THE TASK
Every line of the data must be copied exactly.

SOURCE EXCERPT

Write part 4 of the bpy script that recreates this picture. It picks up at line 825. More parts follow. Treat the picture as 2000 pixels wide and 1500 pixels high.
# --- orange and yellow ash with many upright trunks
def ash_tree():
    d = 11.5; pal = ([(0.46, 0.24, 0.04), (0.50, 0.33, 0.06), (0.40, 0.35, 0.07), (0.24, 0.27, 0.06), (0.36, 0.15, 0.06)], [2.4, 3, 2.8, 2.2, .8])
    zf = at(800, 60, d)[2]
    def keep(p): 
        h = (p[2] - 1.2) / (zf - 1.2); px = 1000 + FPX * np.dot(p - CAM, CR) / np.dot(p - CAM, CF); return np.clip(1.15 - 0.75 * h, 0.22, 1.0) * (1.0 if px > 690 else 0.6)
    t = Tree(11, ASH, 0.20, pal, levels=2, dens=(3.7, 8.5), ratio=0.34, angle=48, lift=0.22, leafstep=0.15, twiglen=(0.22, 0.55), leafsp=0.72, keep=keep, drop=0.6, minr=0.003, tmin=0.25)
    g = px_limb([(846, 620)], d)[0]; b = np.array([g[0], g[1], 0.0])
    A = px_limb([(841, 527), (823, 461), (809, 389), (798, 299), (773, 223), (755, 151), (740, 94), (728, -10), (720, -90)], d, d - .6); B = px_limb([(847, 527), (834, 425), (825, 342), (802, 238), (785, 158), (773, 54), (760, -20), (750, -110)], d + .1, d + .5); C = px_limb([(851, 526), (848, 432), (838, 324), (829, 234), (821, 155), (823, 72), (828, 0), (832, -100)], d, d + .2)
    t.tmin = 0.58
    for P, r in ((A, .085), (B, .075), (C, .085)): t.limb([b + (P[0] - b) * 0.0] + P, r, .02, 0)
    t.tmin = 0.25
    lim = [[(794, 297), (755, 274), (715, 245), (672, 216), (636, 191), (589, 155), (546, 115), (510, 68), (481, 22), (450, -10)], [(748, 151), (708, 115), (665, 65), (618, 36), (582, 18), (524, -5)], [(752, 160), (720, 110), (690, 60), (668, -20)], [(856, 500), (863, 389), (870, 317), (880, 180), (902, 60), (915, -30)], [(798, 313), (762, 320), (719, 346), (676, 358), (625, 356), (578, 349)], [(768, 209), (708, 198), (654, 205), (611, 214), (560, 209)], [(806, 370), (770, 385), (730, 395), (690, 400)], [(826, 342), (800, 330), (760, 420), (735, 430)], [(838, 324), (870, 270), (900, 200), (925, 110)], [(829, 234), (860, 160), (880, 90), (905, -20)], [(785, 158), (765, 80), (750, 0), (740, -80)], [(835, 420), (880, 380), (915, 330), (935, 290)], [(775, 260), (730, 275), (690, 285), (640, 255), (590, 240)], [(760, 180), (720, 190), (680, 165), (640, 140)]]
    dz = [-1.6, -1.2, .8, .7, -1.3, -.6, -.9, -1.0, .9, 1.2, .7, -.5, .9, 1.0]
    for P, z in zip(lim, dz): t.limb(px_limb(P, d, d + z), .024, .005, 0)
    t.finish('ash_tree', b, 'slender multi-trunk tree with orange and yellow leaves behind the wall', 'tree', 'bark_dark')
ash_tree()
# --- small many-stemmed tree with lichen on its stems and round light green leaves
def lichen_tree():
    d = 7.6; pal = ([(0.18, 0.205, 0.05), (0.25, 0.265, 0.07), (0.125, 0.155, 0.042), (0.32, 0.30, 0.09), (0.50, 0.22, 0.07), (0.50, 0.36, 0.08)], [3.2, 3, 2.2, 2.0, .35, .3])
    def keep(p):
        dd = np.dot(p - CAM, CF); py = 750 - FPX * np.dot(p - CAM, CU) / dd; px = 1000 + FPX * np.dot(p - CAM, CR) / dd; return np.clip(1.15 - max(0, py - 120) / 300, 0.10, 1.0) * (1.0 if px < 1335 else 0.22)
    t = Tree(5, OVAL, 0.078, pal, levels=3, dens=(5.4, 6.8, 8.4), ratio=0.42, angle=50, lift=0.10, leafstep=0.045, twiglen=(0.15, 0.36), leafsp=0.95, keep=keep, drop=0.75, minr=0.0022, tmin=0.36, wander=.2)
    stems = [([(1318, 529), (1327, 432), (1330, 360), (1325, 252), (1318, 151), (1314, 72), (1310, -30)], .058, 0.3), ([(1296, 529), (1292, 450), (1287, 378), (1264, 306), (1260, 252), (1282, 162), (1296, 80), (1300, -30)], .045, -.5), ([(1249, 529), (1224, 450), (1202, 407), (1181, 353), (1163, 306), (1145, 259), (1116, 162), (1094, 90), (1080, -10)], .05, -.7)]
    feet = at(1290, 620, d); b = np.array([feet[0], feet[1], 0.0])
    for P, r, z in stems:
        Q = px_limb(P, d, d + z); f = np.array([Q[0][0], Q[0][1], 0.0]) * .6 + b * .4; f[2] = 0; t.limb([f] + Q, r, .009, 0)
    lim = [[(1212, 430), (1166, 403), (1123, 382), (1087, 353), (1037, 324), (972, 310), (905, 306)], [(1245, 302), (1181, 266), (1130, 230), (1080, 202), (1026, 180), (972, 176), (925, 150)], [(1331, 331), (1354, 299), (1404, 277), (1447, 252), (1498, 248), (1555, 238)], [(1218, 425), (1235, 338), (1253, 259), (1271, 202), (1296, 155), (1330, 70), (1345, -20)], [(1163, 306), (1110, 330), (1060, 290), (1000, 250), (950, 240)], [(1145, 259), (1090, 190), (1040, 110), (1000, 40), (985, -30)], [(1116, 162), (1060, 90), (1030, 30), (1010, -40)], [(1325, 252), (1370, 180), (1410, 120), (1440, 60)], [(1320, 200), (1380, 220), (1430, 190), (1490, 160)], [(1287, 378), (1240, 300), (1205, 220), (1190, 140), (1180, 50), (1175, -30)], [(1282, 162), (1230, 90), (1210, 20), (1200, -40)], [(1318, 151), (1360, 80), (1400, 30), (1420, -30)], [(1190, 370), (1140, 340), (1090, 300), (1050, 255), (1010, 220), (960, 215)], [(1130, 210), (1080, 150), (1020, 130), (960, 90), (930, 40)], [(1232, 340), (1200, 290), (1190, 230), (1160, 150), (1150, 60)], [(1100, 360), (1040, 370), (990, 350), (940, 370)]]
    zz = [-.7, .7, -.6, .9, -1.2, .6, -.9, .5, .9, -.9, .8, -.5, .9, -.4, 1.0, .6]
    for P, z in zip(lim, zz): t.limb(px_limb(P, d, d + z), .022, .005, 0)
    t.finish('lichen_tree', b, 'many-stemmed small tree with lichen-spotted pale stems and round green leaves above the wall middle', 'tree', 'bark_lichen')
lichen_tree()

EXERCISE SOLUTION
Write part 4 of the bpy script that recreates this picture. It picks up at line 825. More parts follow. Treat the picture as 2000 pixels wide and 1500 pixels high.
# --- orange and yellow ash with many upright trunks
def ash_tree():
    d = 11.5; pal = ([(0.46, 0.24, 0.04), (0.50, 0.33, 0.06), (0.40, 0.35, 0.07), (0.24, 0.27, 0.06), (0.36, 0.15, 0.06)], [2.4, 3, 2.8, 2.2, .8])
    zf = at(800, 60, d)[2]
    def keep(p): 
        h = (p[2] - 1.2) / (zf - 1.2); px = 1000 + FPX * np.dot(p - CAM, CR) / np.dot(p - CAM, CF); return np.clip(1.15 - 0.75 * h, 0.22, 1.0) * (1.0 if px > 690 else 0.6)
    t = Tree(11, ASH, 0.20, pal, levels=2, dens=(3.7, 8.5), ratio=0.34, angle=48, lift=0.22, leafstep=0.15, twiglen=(0.22, 0.55), leafsp=0.72, keep=keep, drop=0.6, minr=0.003, tmin=0.25)
    g = px_limb([(846, 620)], d)[0]; b = np.array([g[0], g[1], 0.0])
    A = px_limb([(841, 527), (823, 461), (809, 389), (798, 299), (773, 223), (755, 151), (740, 94), (728, -10), (720, -90)], d, d - .6); B = px_limb([(847, 527), (834, 425), (825, 342), (802, 238), (785, 158), (773, 54), (760, -20), (750, -110)], d + .1, d + .5); C = px_limb([(851, 526), (848, 432), (838, 324), (829, 234), (821, 155), (823, 72), (828, 0), (832, -100)], d, d + .2)
    t.tmin = 0.58
    for P, r in ((A, .085), (B, .075), (C, .085)): t.limb([b + (P[0] - b) * 0.0] + P, r, .02, 0)
    t.tmin = 0.25
    lim = [[(794, 297), (755, 274), (715, 245), (672, 216), (636, 191), (589, 155), (546, 115), (510, 68), (481, 22), (450, -10)], [(748, 151), (708, 115), (665, 65), (618, 36), (582, 18), (524, -5)], [(752, 160), (720, 110), (690, 60), (668, -20)], [(856, 500), (863, 389), (870, 317), (880, 180), (902, 60), (915, -30)], [(798, 313), (762, 320), (719, 346), (676, 358), (625, 356), (578, 349)], [(768, 209), (708, 198), (654, 205), (611, 214), (560, 209)], [(806, 370), (770, 385), (730, 395), (690, 400)], [(826, 342), (800, 330), (760, 420), (735, 430)], [(838, 324), (870, 270), (900, 200), (925, 110)], [(829, 234), (860, 160), (880, 90), (905, -20)], [(785, 158), (765, 80), (750, 0), (740, -80)], [(835, 420), (880, 380), (915, 330), (935, 290)], [(775, 260), (730, 275), (690, 285), (640, 255), (590, 240)], [(760, 180), (720, 190), (680, 165), (640, 140)]]
    dz = [-1.6, -1.2, .8, .7, -1.3, -.6, -.9, -1.0, .9, 1.2, .7, -.5, .9, 1.0]
    for P, z in zip(lim, dz): t.limb(px_limb(P, d, d + z), .024, .005, 0)
    t.finish('ash_tree', b, 'slender multi-trunk tree with orange and yellow leaves behind the wall', 'tree', 'bark_dark')
ash_tree()
# --- small many-stemmed tree with lichen on its stems and round light green leaves
def lichen_tree():
    d = 7.6; pal = ([(0.18, 0.205, 0.05), (0.25, 0.265, 0.07), (0.125, 0.155, 0.042), (0.32, 0.30, 0.09), (0.50, 0.22, 0.07), (0.50, 0.36, 0.08)], [3.2, 3, 2.2, 2.0, .35, .3])
    def keep(p):
        dd = np.dot(p - CAM, CF); py = 750 - FPX * np.dot(p - CAM, CU) / dd; px = 1000 + FPX * np.dot(p - CAM, CR) / dd; return np.clip(1.15 - max(0, py - 120) / 300, 0.10, 1.0) * (1.0 if px < 1335 else 0.22)
    t = Tree(5, OVAL, 0.078, pal, levels=3, dens=(5.4, 6.8, 8.4), ratio=0.42, angle=50, lift=0.10, leafstep=0.045, twiglen=(0.15, 0.36), leafsp=0.95, keep=keep, drop=0.75, minr=0.0022, tmin=0.36, wander=.2)
    stems = [([(1318, 529), (1327, 432), (1330, 360), (1325, 252), (1318, 151), (1314, 72), (1310, -30)], .058, 0.3), ([(1296, 529), (1292, 450), (1287, 378), (1264, 306), (1260, 252), (1282, 162), (1296, 80), (1300, -30)], .045, -.5), ([(1249, 529), (1224, 450), (1202, 407), (1181, 353), (1163, 306), (1145, 259), (1116, 162), (1094, 90), (1080, -10)], .05, -.7)]
    feet = at(1290, 620, d); b = np.array([feet[0], feet[1], 0.0])
    for P, r, z in stems:
        Q = px_limb(P, d, d + z); f = np.array([Q[0][0], Q[0][1], 0.0]) * .6 + b * .4; f[2] = 0; t.limb([f] + Q, r, .009, 0)
    lim = [[(1212, 430), (1166, 403), (1123, 382), (1087, 353), (1037, 324), (972, 310), (905, 306)], [(1245, 302), (1181, 266), (1130, 230), (1080, 202), (1026, 180), (972, 176), (925, 150)], [(1331, 331), (1354, 299), (1404, 277), (1447, 252), (1498, 248), (1555, 238)], [(1218, 425), (1235, 338), (1253, 259), (1271, 202), (1296, 155), (1330, 70), (1345, -20)], [(1163, 306), (1110, 330), (1060, 290), (1000, 250), (950, 240)], [(1145, 259), (1090, 190), (1040, 110), (1000, 40), (985, -30)], [(1116, 162), (1060, 90), (1030, 30), (1010, -40)], [(1325, 252), (1370, 180), (1410, 120), (1440, 60)], [(1320, 200), (1380, 220), (1430, 190), (1490, 160)], [(1287, 378), (1240, 300), (1205, 220), (1190, 140), (1180, 50), (1175, -30)], [(1282, 162), (1230, 90), (1210, 20), (1200, -40)], [(1318, 151), (1360, 80), (1400, 30), (1420, -30)], [(1190, 370), (1140, 340), (1090, 300), (1050, 255), (1010, 220), (960, 215)], [(1130, 210), (1080, 150), (1020, 130), (960, 90), (930, 40)], [(1232, 340), (1200, 290), (1190, 230), (1160, 150), (1150, 60)], [(1100, 360), (1040, 370), (990, 350), (940, 370)]]
    zz = [-.7, .7, -.6, .9, -1.2, .6, -.9, .5, .9, -.9, .8, -.5, .9, -.4, 1.0, .6]
    for P, z in zip(lim, zz): t.limb(px_limb(P, d, d + z), .022, .005, 0)
    t.finish('lichen_tree', b, 'many-stemmed small tree with lichen-spotted pale stems and round green leaves above the wall middle', 'tree', 'bark_lichen')
lichen_tree()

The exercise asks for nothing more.